Catherine und Phil sind Kalifornier, kommen uns aber vor wie von einem anderen Stern. Wir rumpeln im Kleinbus mit Allradantrieb über Geröllhöhen der chilenischen Atacama-Wüste, aber beide pokern seit zwei Stunden mit ihren iPhones. Bei El Tatio auf 4300 Metern, dem höchsten Geysirfeld der Erde, glauben wir, in Teufels Küche geraten zu sein. Es zischt, heißes Wasser schießt aus dem Boden und danach dampft und qualmt es. Aber die Mitreisenden spielen Jolly Joker und blicken nur kurz auf die Fontänen aus der Hölle. "Oh", sagt Phil. "That's okay." Es bleibt unklar, was er meint. Er zieht sich seine Baseballcap ins Gesicht, um nicht von einer seltsamen Naturerscheinung beim Daddeln gestört zu werden.

Die Oase Coyo ist ein 100 Quadratmeter großer grüner Fleck in der bis an den Horizont reichenden staubigen Ebene. Die plötzlich sich ins Bild schiebende karge Pflanzenpracht erscheint surreal. Catherine interessiert das nicht, sie hat sich mit ihrem Mann angelegt, weil der ihr beim Pokern nicht cool genug agiert. Er keilt zurück, beide streiten über Strategien auf dem Display.

Als unser Guide auf Ruinen hinweist, Reste der mehr als 3000 Jahre alten Siedlung Tulor, jault Catherine "great", meint aber nicht die menschlichen Hinterlassenschaften in der atemraubenden Höhe, sondern das Gehüpfe auf dem kleinen Bildschirm ihres flackernden elektronischen Geräts, das sie im Schoß gebettet hält und bei jedem Pling-Pling streichelt, als sei es der Schopf eines braven Kleinkinds. Nur Phil quengelt und wird mit einem Rippenstoß von Catherines Ellbogen zum Schweigen gebracht.

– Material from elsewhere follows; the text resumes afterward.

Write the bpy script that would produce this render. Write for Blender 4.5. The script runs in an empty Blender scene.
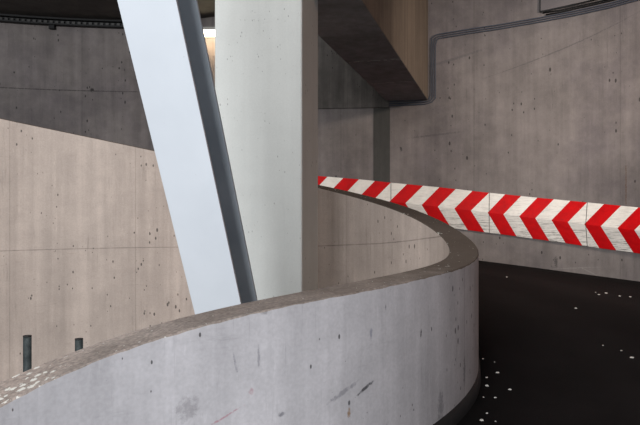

Während unser Wagen rackert, als kämpfe der Motor mit der Höhenluft, atmen die beiden heftiger und aus dem Nacken aufsteigende Röte kriecht in ihre Gesichter mit den großen fixierenden Pupillen.

Vor den Fenstern kriechen Schlagschatten durch den Staub und touchieren auch den Kleinbus. Rhomben und Polygone streichen über Sitze und Sitzende, Geröllformationen und erodierte Gesteinserhebungen schieben sich draußen vorbei, Gips, Ton und Sand regen das eigene Kopfkino an. Licht und Schatten halten Geometriestunde, aber unsere lustigen Amerikaner scheuchen die für sie lästigen Unterbrechungen mit Handbewegungen weg.

Als ich Catherine in einer Minute, in der sie sich kurz reckt, frage: "It's nice here, isn't it?", schaut sie mich an als sei ich ein Außerirdischer. Der Indio-Fahrer hatte gerade noch ein Lächeln, aber das kippt weg bei so viel Ignoranz. Ihm ist die Wüste heilig, aber die Pokerer steigen nicht mal aus dem Wagen, um sich die höchste Lagune der Welt anzuschauen. Nur zum Mittagessen lassen sie sich rauslocken, aber gefuttert wird nicht ohne iPhone. Als wir nach sechs Stunden zurück sind im Hotel, haben beide rote Augen und gähnen. Die Atacama-Wüste ist für sie abgehakt.